La victoire a parfois un goût amer. Shagufta Kausar et son époux, Shafqat Emmanuel, un couple de chrétiens pakistanais, ont été acquittés le 3 juin par la Haute Cour de Lahore (Pakistan). Ils ont été accusés de blasphème en 2014 et condamnés à mort car ils auraient envoyé des SMS insultant le prophète. Selon la justice, le mari avait envoyé ce message controversé à partir du téléphone de sa femme. Une thèse rejetée par le couple qui prétendait avoir perdu le portable en question au moment de l’envoi de ce texto par une tierce personne et qui apparaît d’autant plus invraisemblable que les époux sont analphabètes. Niant toutes les accusations, ils ont fait appel auprès de la Haute Cour de Lahore et ont réussi, après plusieurs longues années, à obtenir un acquittement complet pour ne pas avoir commis cet acte.
Qui va payer pour les fausses accusations ? Qui rendra huit années de vie à des enfants qui ont grandi sans parents et sans scolarité régulière ?
"Nous sommes heureux de cette issue positive", s’est réjoui l’avocat catholique Khalil Tahir Sandhu, membre de l'équipe de défense qui a mené le processus d’appel devant la Haute Cour de Lahore. "Justice a été rendue mais qui rendra ces années de vie à un couple innocent ? Qui va payer pour les fausses accusations ? Qui rendra huit années de vie à des enfants qui ont grandi sans parents et sans scolarité régulière ? Il est nécessaire de revoir le mécanisme faussé qui conduit à de telles conséquences et génère tant de souffrances dont personne ne sera identifié comme responsable".

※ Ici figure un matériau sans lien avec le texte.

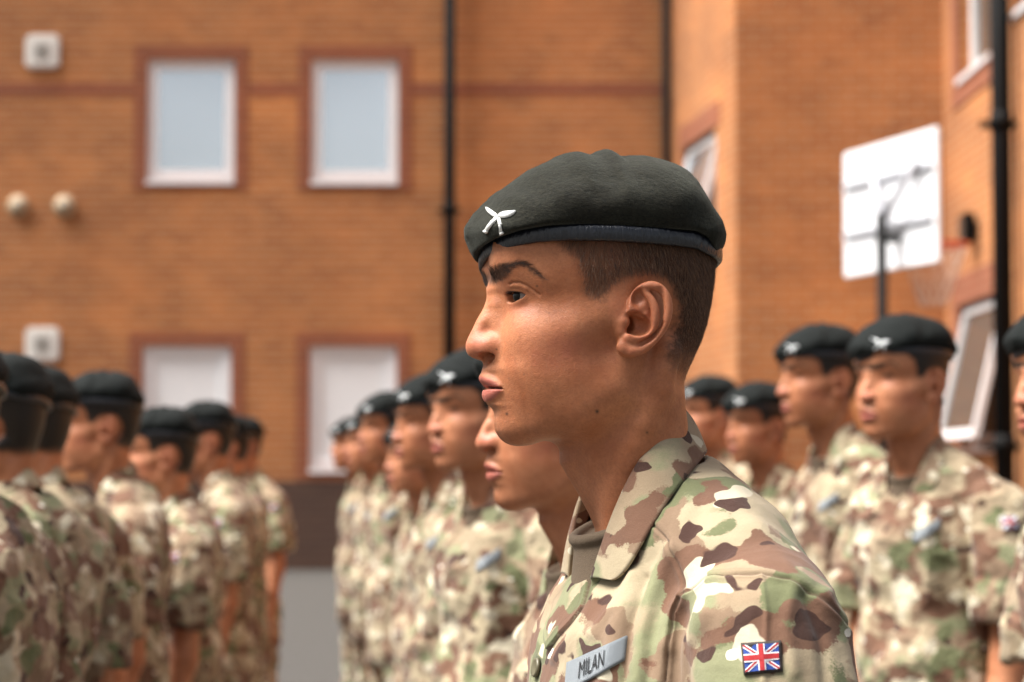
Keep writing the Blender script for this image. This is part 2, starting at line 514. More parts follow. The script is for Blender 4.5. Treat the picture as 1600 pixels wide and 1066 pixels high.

Au-delà des accusations de blasphème souvent lancées de manière abusive afin d’assouvir des règlements de compte ou afin de cibler des minorités religieuses, le cas de Shagufta Kausar et Shafqat Emmanuel est particulièrement emblématique. Leurs conditions de détention ont été exécrables : Shagufta Kausar, qui a remplacé Asia Bibi dans sa cellule de la prison pour femmes de Multan peu après son départ, a été isolée de son mari pendant plusieurs années. Son mari, Shafqat Emmanuel, paraplégique, n’a quant à lui pas reçu de soins adéquats lors de son emprisonnement.
"La décision rendue met fin au calvaire de sept ans d’un couple qui n’aurait jamais dû être condamné à mort", a salué pour sa part l’ONG Amnesty International. Les affaires de "blasphème" sont souvent fondées sur des preuves peu convaincantes, dans un contexte qui rend impossible l’équité des procès, ce qui souligne l’importance de ce verdict."
"Ce verdict est une défaite pour tous ceux qui abusent des lois sur le blasphème, pour les milieux fanatiques et pour les dirigeants politiques qui nient l’existence de cas de blasphème fondés sur de fausses accusations, des abus ou appelés à des fins inappropriées ; c'est aussi une défaite pour ceux qui diffament les organisations qui luttent pour les droits des minorités religieuses", s’est réjoui le directeur adjoint de la Commission nationale "Justice et Paix " (CCJP) des Évêques catholiques du Pakistan, Kashif Aslam. "Au Pakistan, les gens abusent de la loi sur le blasphème pour des querelles ou des rivalités personnelles ; beaucoup de ceux qui sont accusés de blasphème sont condamnés à mort, il y a même des exécutions extrajudiciaires. Des règles et des mécanismes devraient être mis en place pour garantir que la loi ne soit pas détournée et exploitée".